Dans un rapport accablant publié ce mois-ci, un comité d’enquête spécial de l’ACPPU établit que la rectrice de l’Université de Capilano, Kris Bulcroft, et son administration ont carrément bafoué la liberté académique de M. Rammell. Le comité, par ailleurs, appelle l’université à présenter des excuses publiques au professeur et à lui accorder une réparation pour le préjudice causé par l’incident.

Le 8 mai 2014, l’administration de l’Université de Capilano a saisi et détruit la sculpture de M. Rammell intitulée Blathering on in Krisendom. L’oeuvre satirique représentait la rectrice de l’établissement flanquée de son caniche Margaux et drapée dans un drapeau américain. L’artiste avait réalisé cette caricature pour protester contre le rôle joué par Mme Bulcroft dans la décision contestable de sabrer les cours d’arts.

Pour justifier ses mesures, l’administration de Capilano avait argué que l’exposition de cette oeuvre sur le campus constituait une forme de harcèlement et d’intimidation en plus de contrevenir à la politique sur le milieu respectueux de travail et d’étude.

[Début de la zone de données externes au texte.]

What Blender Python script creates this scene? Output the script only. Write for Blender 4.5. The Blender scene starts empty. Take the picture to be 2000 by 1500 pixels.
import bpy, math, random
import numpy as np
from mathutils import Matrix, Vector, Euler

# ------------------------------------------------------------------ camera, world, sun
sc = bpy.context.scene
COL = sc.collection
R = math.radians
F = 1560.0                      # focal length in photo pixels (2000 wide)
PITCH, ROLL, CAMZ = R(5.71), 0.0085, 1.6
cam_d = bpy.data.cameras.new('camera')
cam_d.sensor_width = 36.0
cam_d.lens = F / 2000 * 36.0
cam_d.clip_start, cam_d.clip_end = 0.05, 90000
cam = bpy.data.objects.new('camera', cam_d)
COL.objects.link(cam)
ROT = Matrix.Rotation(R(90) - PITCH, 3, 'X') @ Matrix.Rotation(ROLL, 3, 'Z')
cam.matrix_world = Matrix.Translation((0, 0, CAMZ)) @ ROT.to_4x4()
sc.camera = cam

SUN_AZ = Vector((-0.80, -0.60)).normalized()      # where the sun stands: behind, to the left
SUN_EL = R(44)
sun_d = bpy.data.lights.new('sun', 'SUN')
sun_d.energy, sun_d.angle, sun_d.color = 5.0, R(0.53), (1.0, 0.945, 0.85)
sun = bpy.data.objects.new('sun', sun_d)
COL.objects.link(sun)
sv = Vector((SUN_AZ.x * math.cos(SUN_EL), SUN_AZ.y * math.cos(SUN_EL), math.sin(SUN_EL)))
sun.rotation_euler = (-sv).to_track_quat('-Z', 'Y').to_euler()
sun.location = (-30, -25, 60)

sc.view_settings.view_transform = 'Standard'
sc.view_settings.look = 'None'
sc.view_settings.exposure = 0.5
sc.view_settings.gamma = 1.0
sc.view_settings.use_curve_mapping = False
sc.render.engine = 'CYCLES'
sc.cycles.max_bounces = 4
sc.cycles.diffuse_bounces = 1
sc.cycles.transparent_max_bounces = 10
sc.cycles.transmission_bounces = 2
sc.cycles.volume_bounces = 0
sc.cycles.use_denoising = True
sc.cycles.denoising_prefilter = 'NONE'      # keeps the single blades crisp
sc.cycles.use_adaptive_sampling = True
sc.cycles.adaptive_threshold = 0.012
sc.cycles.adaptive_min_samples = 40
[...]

D’après le rapport de l’ACPPU, la sculpture de M. Rammell faisait fonction d’un « commentaire politique légitime et ne con­sti­tuait d’aucune manière une forme d’intimidation ou de harcèlement personnel », et l’université, en saisissant sa sculpture, s’est rendue « coupable de censure institutionnelle en plus de violer la liberté académique du professeur ».

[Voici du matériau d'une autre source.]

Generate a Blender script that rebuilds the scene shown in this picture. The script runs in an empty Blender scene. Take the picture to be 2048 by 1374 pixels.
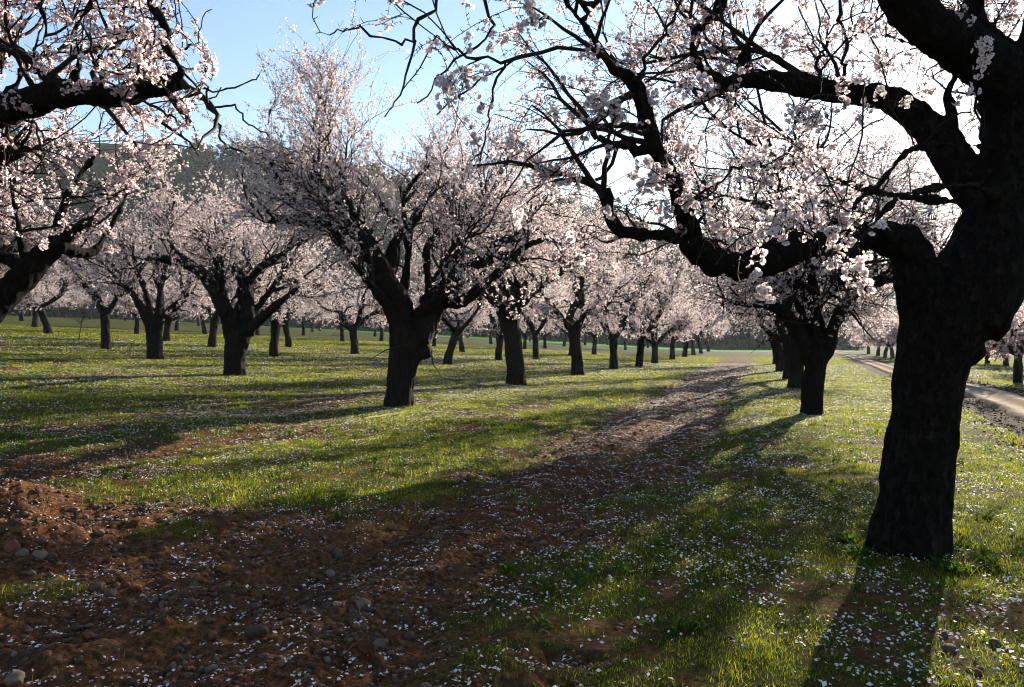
import bpy, math, random
import numpy as np
from mathutils import Vector

R = math.radians
scene = bpy.context.scene
COL = scene.collection

# ------------------------------------------------------------------ camera
CH, FPX, CX, CY = 1.5, 1562.0, 1024.0, 687.0          # eye height, focal length in photo pixels
cam_d = bpy.data.cameras.new('camera')
cam_d.sensor_width = 36.0
cam_d.lens = 36.0 * FPX / 2048.0
cam_d.clip_start = 0.05
cam_d.clip_end = 6000
cam = bpy.data.objects.new('camera', cam_d)
cam.location = (0, 0, CH)
cam.rotation_euler = (R(90), 0, 0)
COL.objects.link(cam)
scene.camera = cam

# ------------------------------------------------------------------ sky and sun
SUN_EL, SUN_AZ = R(17.5), R(32.5)                     # azimuth clockwise from +Y
world = bpy.data.worlds.new('World')
scene.world = world
world.use_nodes = True
wn = world.node_tree
sky = wn.nodes.new('ShaderNodeTexSky')
sky.sky_type = 'NISHITA'
sky.sun_disc = False
sky.sun_elevation = SUN_EL
sky.sun_rotation = SUN_AZ
sky.air_density = 1.0
sky.dust_density = 0.2
sky.ozone_density = 1.3
bg = wn.nodes['Background']
bg.inputs['Strength'].default_value = 0.062
wn.links.new(sky.outputs[0], bg.inputs['Color'])

sun_d = bpy.data.lights.new('sun', 'SUN')
sun_d.energy = 5.0
sun_d.angle = R(0.5)
sun_d.color = (1.0, 0.90, 0.74)
sun = bpy.data.objects.new('sun', sun_d)
S = Vector((math.sin(SUN_AZ) * math.cos(SUN_EL), math.cos(SUN_AZ) * math.cos(SUN_EL), math.sin(SUN_EL)))
sun.rotation_euler = S.to_track_quat('Z', 'Y').to_euler()
sun.location = S * 300
COL.objects.link(sun)

scene.view_settings.view_transform = 'Standard'
scene.view_settings.look = 'None'
scene.view_settings.exposure = 1.9
scene.view_settings.gamma = 1.0
cy = scene.cycles
cy.max_bounces = 6
cy.diffuse_bounces = 3
cy.glossy_bounces = 2
cy.transmission_bounces = 4
cy.volume_bounces = 0
cy.transparent_max_bounces = 4
cy.use_denoising = True
cy.filter_width = 1.1
cy.caustics_reflective = False
cy.caustics_refractive = False

# ------------------------------------------------------------------ helpers
def tag(o, label=None, cat=None, group=None, kind=None):
    if label: o['label'] = label
    if cat: o['category'] = cat
    if group: o['group'] = group
    if kind: o['kind'] = kind
    return o

def link(name, me, parent=None):
    o = bpy.data.objects.new(name, me)
    COL.objects.link(o)
    if parent: o.parent = parent
    return o

def make_mesh(name, V, quads=None, tris=None, col=None, smooth=False, mat=None):
    me = bpy.data.meshes.new(name)
    V = np.ascontiguousarray(V, dtype=np.float32)
    loops, starts, off = [], [], 0
    for F, n in ((quads, 4), (tris, 3)):
        if F is not None and len(F):
            F = np.asarray(F, dtype=np.int32)
            loops.append(F.ravel())
            starts.append(off + np.arange(len(F), dtype=np.int32) * n)
            off += F.size
    loops = np.concatenate(loops)
    starts = np.concatenate(starts)
    me.vertices.add(len(V)); me.vertices.foreach_set('co', V.ravel())
    me.loops.add(len(loops)); me.loops.foreach_set('vertex_index', loops)
    me.polygons.add(len(starts)); me.polygons.foreach_set('loop_start', starts)
    if smooth:
        me.polygons.foreach_set('use_smooth', np.ones(len(starts), dtype=bool))
    me.update(calc_edges=True)
    if col is not None:
        c = np.ones((len(V), 4), dtype=np.float32); c[:, :3] = col
        a = me.color_attributes.new('Col', 'FLOAT_COLOR', 'POINT')
        a.data.foreach_set('color', c.ravel())
    if mat: me.materials.append(mat)
    return me

def norm(a):
    return a / np.maximum(np.linalg.norm(a, axis=-1, keepdims=True), 1e-9)

def sstep(a, b, x):
    t = np.clip((x - a) / (b - a), 0, 1)
    return t * t * (3 - 2 * t)

def _h(ix, iy, iz, seed):
    h = (ix.astype(np.int64) * 374761393 + iy.astype(np.int64) * 668265263 + iz.astype(np.int64) * 2147483647 * 3 + seed * 974634777) & 0xffffffff
    h = ((h ^ (h >> 13)) * 1274126177) & 0xffffffff
    h = ((h ^ (h >> 16)) * 2246822519) & 0xffffffff
    return ((h ^ (h >> 15)) & 0xffffff) / float(0xffffff)

def vn2(x, y, seed=0):
    ix, iy = np.floor(x), np.floor(y)
    fx, fy = x - ix, y - iy
    fx = fx * fx * (3 - 2 * fx); fy = fy * fy * (3 - 2 * fy)
    z = np.zeros_like(ix)
    a, b = _h(ix, iy, z, seed), _h(ix + 1, iy, z, seed)
    c, d = _h(ix, iy + 1, z, seed), _h(ix + 1, iy + 1, z, seed)
    return (a + (b - a) * fx) * (1 - fy) + (c + (d - c) * fx) * fy

def fbm2(x, y, octaves=4, seed=0):
    s, a, t = 0, 0.5, 0
    for o in range(octaves):
        s = s + a * vn2(x * 2 ** o + 13.7 * o, y * 2 ** o - 7.1 * o, seed + o); t += a; a *= 0.5
    return s / t

def vn3(p, seed=0):
    i = np.floor(p); f = p - i; f = f * f * (3 - 2 * f)
    out = 0
    for dx in (0, 1):
        for dy in (0, 1):
            for dz in (0, 1):
                w = (f[:, 0] if dx else 1 - f[:, 0]) * (f[:, 1] if dy else 1 - f[:, 1]) * (f[:, 2] if dz else 1 - f[:, 2])
                out = out + w * _h(i[:, 0] + dx, i[:, 1] + dy, i[:, 2] + dz, seed)
    return out

# ------------------------------------------------------------------ materials
def new_mat(name):
    m = bpy.data.materials.new(name); m.use_nodes = True
    nt = m.node_tree
    b = nt.nodes['Principled BSDF']
    return m, nt, b

def N(nt, typ, **kw):
    n = nt.nodes.new(typ)
    for k, v in kw.items():
        if k in n.inputs: n.inputs[k].default_value = v
        else: setattr(n, k, v)
    return n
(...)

« La liberté académique ne peut être compromise simplement parce qu’une opinion peut choquer. Une politique universitaire ayant pour effet de restreindre la liberté d’expression de façon plus stricte que ce qu’autorise la loi met en péril la liberté académique », soutiennent les auteurs du rapport de 14 pages.

« Le comité est d’avis que l’Université de Capilano n’avait aucune justification pour saisir l’oeuvre d’art du professeur Rammell. La norme de tolérance en ce qui a trait à l’expression d’opinions controversées dans le cadre de la liberté académique est beaucoup plus élevée », ajoutent-ils.

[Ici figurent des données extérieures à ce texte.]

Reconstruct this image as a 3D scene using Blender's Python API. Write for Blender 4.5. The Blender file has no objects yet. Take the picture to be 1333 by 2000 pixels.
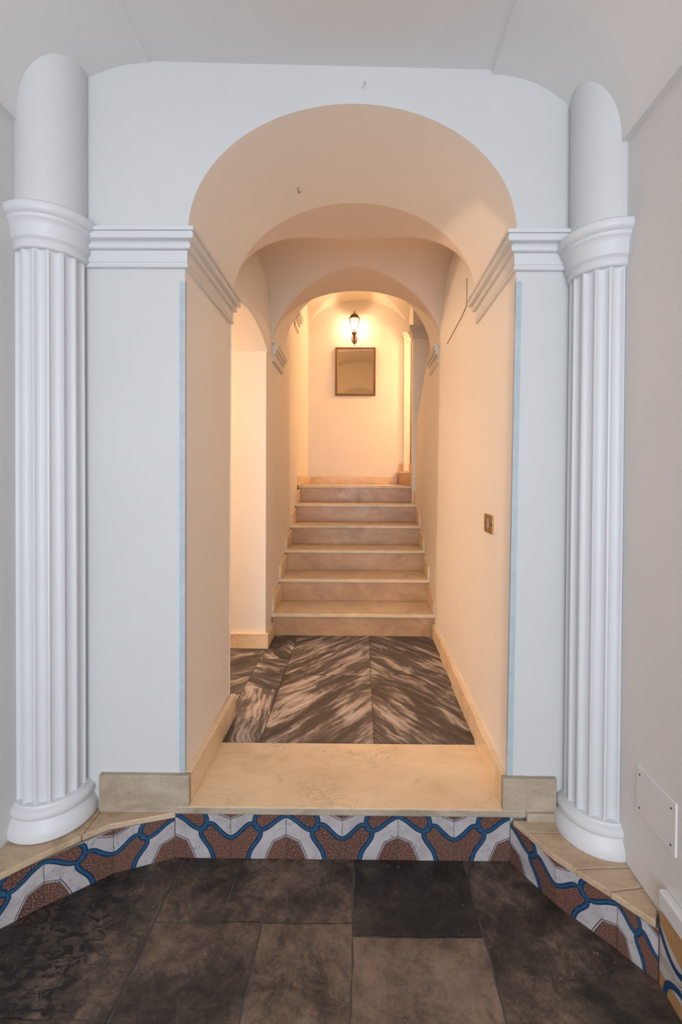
import bpy, bmesh, math, random
from mathutils import Vector
PI = math.pi
sc = bpy.context.scene
COL = sc.collection

# ------------------------------------------------------------------ camera
cd = bpy.data.cameras.new('camera'); cam = bpy.data.objects.new('camera', cd); COL.objects.link(cam)
cam.location = (0, 0, 1.19)
from mathutils import Matrix
R = Matrix.Rotation(.008, 3, 'Z') @ Matrix.Rotation(PI/2 - .012, 3, 'X') @ Matrix.Rotation(.005, 3, 'Z')
cam.rotation_euler = R.to_euler()
cd.sensor_width = 36; cd.sensor_fit = 'AUTO'; cd.lens = 900*36/2000
cd.shift_x = -31.5/2000; cd.shift_y = -59/2000
cd.clip_start = .02; cd.clip_end = 100
sc.camera = cam
# ------------------------------------------------------------------ light
w = bpy.data.worlds.new('world'); sc.world = w; w.use_nodes = True
w.node_tree.nodes['Background'].inputs[0].default_value = (.80, .88, 1, 1)
w.node_tree.nodes['Background'].inputs[1].default_value = .55
def light(name, kind, loc, energy, color, size=.1, size_y=None, rot=(0, 0, 0)):
    l = bpy.data.lights.new(name, kind); l.energy = energy; l.color = color
    if kind == 'AREA':
        l.shape = 'RECTANGLE'; l.size = size; l.size_y = size_y
    else:
        l.shadow_soft_size = size
    o = bpy.data.objects.new(name, l); COL.objects.link(o); o.location = loc; o.rotation_euler = rot
    return o
WARM = (1, .62, .32)
light('daylight_doorway', 'AREA', (-.1, -2.45, 1.25), 98, (.88, .93, 1), 1.8, 2.6, (PI/2, 0, 0))
light('passage_lamp', 'POINT', (-2.2, 2.94, 1.75), 68, (1, .69, .46), .05)
light('upper_flight_lamp', 'POINT', (1.55, 5.6, 2.75), 62, WARM, .08)
light('lantern_bulb_light', 'POINT', (-.093, 5.945, 3.13), 33, (1, .66, .37), .036)
sc.view_settings.view_transform = 'Standard'; sc.view_settings.look = 'None'
sc.view_settings.gamma = 1; sc.view_settings.use_curve_mapping = False
sc.view_settings.exposure = 0.06

# ------------------------------------------------------------------ material helpers
class NT:
    def __init__(s, name):
        s.m = bpy.data.materials.new(name); s.m.use_nodes = True
        s.t = s.m.node_tree; s.b = s.t.nodes['Principled BSDF']
    def n(s, kind, **kw):
        x = s.t.nodes.new(kind)
        for k, v in kw.items():
            if k[0] == '_': setattr(x, k[1:], v)
            else:
                try: key = int(k[1:]) if k[0] == 'i' and k[1:].isdigit() else k.replace('_', ' ')
                except ValueError: key = k
                i = x.inputs[key]
                if isinstance(v, bpy.types.NodeSocket): s.t.links.new(v, i)
                else: i.default_value = v
        return x
    def set(s, key, v):
        if isinstance(v, bpy.types.NodeSocket): s.t.links.new(v, s.b.inputs[key])
        else: s.b.inputs[key].default_value = v
    def co(s, kind='Object'): return s.n('ShaderNodeTexCoord').outputs[kind]
    def mapping(s, vec, scale=(1, 1, 1), rot=(0, 0, 0)):
        return s.n('ShaderNodeMapping', Vector=vec, Scale=scale, Rotation=rot).outputs[0]
    def noise(s, vec, scale, detail=4, rough=.55, dist=0):
        return s.n('ShaderNodeTexNoise', Vector=vec, Scale=scale, Detail=detail, Roughness=rough, Distortion=dist).outputs[0]
    def ramp(s, fac, stops):
        r = s.n('ShaderNodeValToRGB', Fac=fac); e = r.color_ramp.elements
        while len(e) < len(stops): e.new(.5)
        for q, (p, c) in zip(e, stops):
            q.position = p; q.color = (*c, 1) if len(c) == 3 else c
        return r.outputs[0]
    def mix(s, fac, a, b, mode='MIX'):
        x = s.t.nodes.new('ShaderNodeMix'); x.data_type = 'RGBA'; x.blend_type = mode
        for i, v in ((0, fac), (6, a), (7, b)):
            if isinstance(v, bpy.types.NodeSocket): s.t.links.new(v, x.inputs[i])
            else: x.inputs[i].default_value = v if i == 0 else (*v, 1)
        return x.outputs[2]
    def math(s, op, a, b=0, c=0):
        x = s.t.nodes.new('ShaderNodeMath'); x.operation = op
        for i, v in enumerate((a, b, c)):
            if isinstance(v, bpy.types.NodeSocket): s.t.links.new(v, x.inputs[i])
            else: x.inputs[i].default_value = v
        return x.outputs[0]
    def step(s, v, lo, hi):
        return s.n('ShaderNodeMapRange', Value=v, **{'From_Min': lo, 'From_Max': hi}).outputs[0]
    def bump(s, h, strength, dist=.01):
        s.set('Normal', s.n('ShaderNodeBump', Height=h, Strength=strength, Distance=dist).outputs[0])
    def attr(s, name, out='Fac'):
        return s.n('ShaderNodeAttribute', _attribute_name=name).outputs[out]

BLK = ((0, 0, 0)); WHT = ((1, 1, 1))
def paint(name, col, dirt=(.45, .40, .34), amount=.35, rough=.55):
    m = NT(name); co = m.co()
    big = m.noise(co, 1.7, 4, .6)
    tone = m.mix(m.step(big, .3, .75), tuple(c*.955 for c in col), col)
    scuff = m.noise(m.mapping(co, (1, 1, .7)), 26, 6, .7, .6)
    mask = m.noise(co, 2.3, 3, .5)
    f = m.math('MULTIPLY', m.step(scuff, .66, .74), m.step(mask, .50, .72))
    c = m.mix(m.math('MULTIPLY', f, amount), tone, dirt)
    m.set('Base Color', c); m.set('Roughness', rough)
    h = m.math('ADD', m.math('MULTIPLY', m.noise(co, 5, 3, .5), 1.0), m.math('MULTIPLY', m.noise(co, 70, 4, .6), .12))
    m.bump(h, .22, .012)
    return m.m
WHITE = paint('white_wall_paint', (.60, .605, .607))
HALL = paint('hall_side_paint', (.68, .66, .645))
CEIL = paint('hall_vault_paint', (.76, .74, .725), amount=.12)
TRIMW = paint('white_moulding_paint', (.64, .645, .66), amount=.5, rough=.45)
CREAM = paint('corridor_cream_paint', (.90, .825, .73), (.42, .33, .25), .8)
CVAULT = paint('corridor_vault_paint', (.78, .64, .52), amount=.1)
CTRIM = paint('corridor_moulding_paint', (.76, .71, .65), amount=.3, rough=.5)

def beige_marble():
    m = NT('beige_marble'); co = m.co()
    a = m.noise(m.mapping(co, (1, 2.2, 2.2), (.2, .1, .35)), 3.2, 6, .6, .8)
    base = m.ramp(a, [(.25, (.66, .47, .28)), (.5, (.82, .62, .40)), (.75, (.87, .69, .47))])
    v = m.noise(m.mapping(co, (1, 3, 4), (0, .15, .3)), 9, 8, .72, 1.6)
    vein = m.math('MULTIPLY', m.step(m.math('ABSOLUTE', m.math('SUBTRACT', v, .5)), .028, .0), m.step(m.noise(co, 4, 2), .50, .66))
    c = m.mix(m.math('MULTIPLY', vein, .6), base, (.20, .11, .06))
    grime = m.step(m.noise(co, 45, 5, .7), .58, .78)
    c = m.mix(m.math('MULTIPLY', grime, .30), c, (.22, .17, .13))
    m.set('Base Color', c); m.set('Roughness', m.step(m.noise(co, 12, 4), -.35, 2.2))
    m.bump(m.noise(co, 60, 4), .12, .004)
    return m.m
BEIGE = beige_marble()
def worn_marble(name, k):
    m = NT(name); co = m.co()
    a = m.noise(m.mapping(co, (1, 2, 2), (.2, .1, .35)), 5, 7, .65, .7)
    c = m.ramp(a, [(.25, tuple(q*k for q in (.28, .22, .16))), (.5, tuple(q*k for q in (.47, .38, .28))), (.8, tuple(q*k for q in (.60, .51, .40)))])
    g = m.step(m.noise(co, 60, 6, .75), .55, .72)
    c = m.mix(m.math('MULTIPLY', g, .5), c, (.13, .11, .09))
    m.set('Base Color', c); m.set('Roughness', .5); m.bump(m.noise(co, 90, 4), .2, .004)
    return m.m
WORN = worn_marble('worn_grey_beige_marble', .85)
TAN = worn_marble('tan_ledge_stone', 1.0)
for e_, c_ in zip([n for n in TAN.node_tree.nodes if n.type == 'VALTORGB'][0].color_ramp.elements, ((.30, .20, .12), (.50, .36, .235), (.60, .46, .32))): e_.color = (*c_, 1)
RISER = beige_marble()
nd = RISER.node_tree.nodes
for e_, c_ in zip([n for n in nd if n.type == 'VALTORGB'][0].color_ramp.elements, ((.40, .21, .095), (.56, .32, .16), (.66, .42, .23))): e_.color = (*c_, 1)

def grey_marble():
    m = NT('grey_streaked_marble'); uv = m.co('UV')
    warp = m.noise(uv, 2.2, 3, .5)
    vec = m.n('ShaderNodeVectorMath', _operation='ADD', i0=uv, i1=m.n('ShaderNodeCombineXYZ', X=0.0, Y=m.math('MULTIPLY', warp, .13)).outputs[0]).outputs[0]
    a = m.noise(m.mapping(vec, (1.3, 9, 1)), 1.5, 12, .74, .35)
    b = m.noise(m.mapping(vec, (4, 55, 1)), 1.2, 8, .75, .2)
    p = m.noise(m.mapping(vec, (1.2, 3.2, 1)), 1.7, 5, .6, .9)
    s = m.math('ADD', m.math('ADD', m.math('MULTIPLY', a, .42), m.math('MULTIPLY', b, .26)), m.math('MULTIPLY', p, .32))
    c = m.ramp(s, [(.40, (.024, .019, .018)), (.475, (.052, .043, .040)), (.51, (.11, .09, .083)), (.534, (.32, .27, .245)), (.60, (.56, .50, .45))])
    sp = m.step(m.noise(uv, 7, 2), .66, .80)
    c = m.mix(m.math('MULTIPLY', sp, .25), c, (.45, .30, .12))
    m.set('Base Color', c); m.set('Roughness', .34); m.bump(b, .05, .003)
    return m.m
GREYM = grey_marble()

def dark_stone():
    m = NT('dark_worn_floor_stone'); co = m.co()
    k = m.attr('tone')
    a = m.noise(co, 2.6, 9, .68, .5)
    b = m.noise(co, 16, 12, .82, .5)
    s = m.math('ADD', m.math('MULTIPLY', a, .46), m.math('ADD', m.math('MULTIPLY', b, .36), m.math('MULTIPLY', m.noise(co, 85, 8, .85), .18)))
    s = m.math('ADD', s, m.math('MULTIPLY', m.math('SUBTRACT', k, .5), .16))
    c = m.ramp(s, [(.40, (.010, .007, .006)), (.46, (.030, .022, .017)), (.505, (.072, .050, .036)), (.55, (.15, .098, .068)), (.64, (.28, .19, .135))])
    crack = m.math('MULTIPLY', m.step(m.math('ABSOLUTE', m.math('SUBTRACT', m.noise(co, 8, 10, .7, .3), .5)), .008, 0), m.step(k, .45, .7))
    c = m.mix(m.math('MULTIPLY', crack, .5), c, (.25, .19, .15))
    chip = m.step(m.noise(co, 75, 2, .5), .725, .77)
    c = m.mix(m.math('MULTIPLY', chip, .55), c, (.34, .28, .23))
    # pitted patch of the left corner slab
    pit = m.math('MULTIPLY', m.step(m.noise(m.mapping(co, (1, 1.7, 1), (0, 0, .5)), 26, 5, .65, .8), .49, .54), m.attr('pit'))
    c = m.mix(m.math('MULTIPLY', pit, .8), c, (.010, .007, .007))
    m.set('Base Color', c); m.set('Roughness', m.step(b, -.35, 1.25))
    h = m.math('SUBTRACT', m.math('ADD', m.math('MULTIPLY', a, .6), m.math('MULTIPLY', b, .4)), m.math('MULTIPLY', pit, .25))
    m.bump(h, .5, .02)
    return m.m
STONE = dark_stone()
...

Mais cette victoire demeure douce amère pour cet artiste qui a enseigné pendant 24 ans à l’Université de Capilano avant que l’université ne supprime entièrement le programme d’arts visuels l’an dernier. En bout de ligne, il a perdu son emploi et épuisé ses prestations d’assurance-emploi.

M. Rammell est toujours fort de sa passion pour son art et avoue puiser de l’inspiration dans la mésaventure qu’il a vécue. Il a utilisé des pièces de la sculpture originale comme matériau de base pour une autre sculpture plus étoffée qu’il a nommée Margaux and the Monarch. Ses oeuvres sont toujours l’objet de censure sur le campus de Capilano.

« Je trouve dommage qu’il n’y ait plus d’école d’arts visuels sur la rive nord de Vancouver. Je déplore le fait que cette université ait décidé de se tourner vers l’industrie du film. On veut apprendre aux étudiants quoi penser plutôt que comment penser, ce qui est en mon sens une grave erreur », conclut M. Rammell.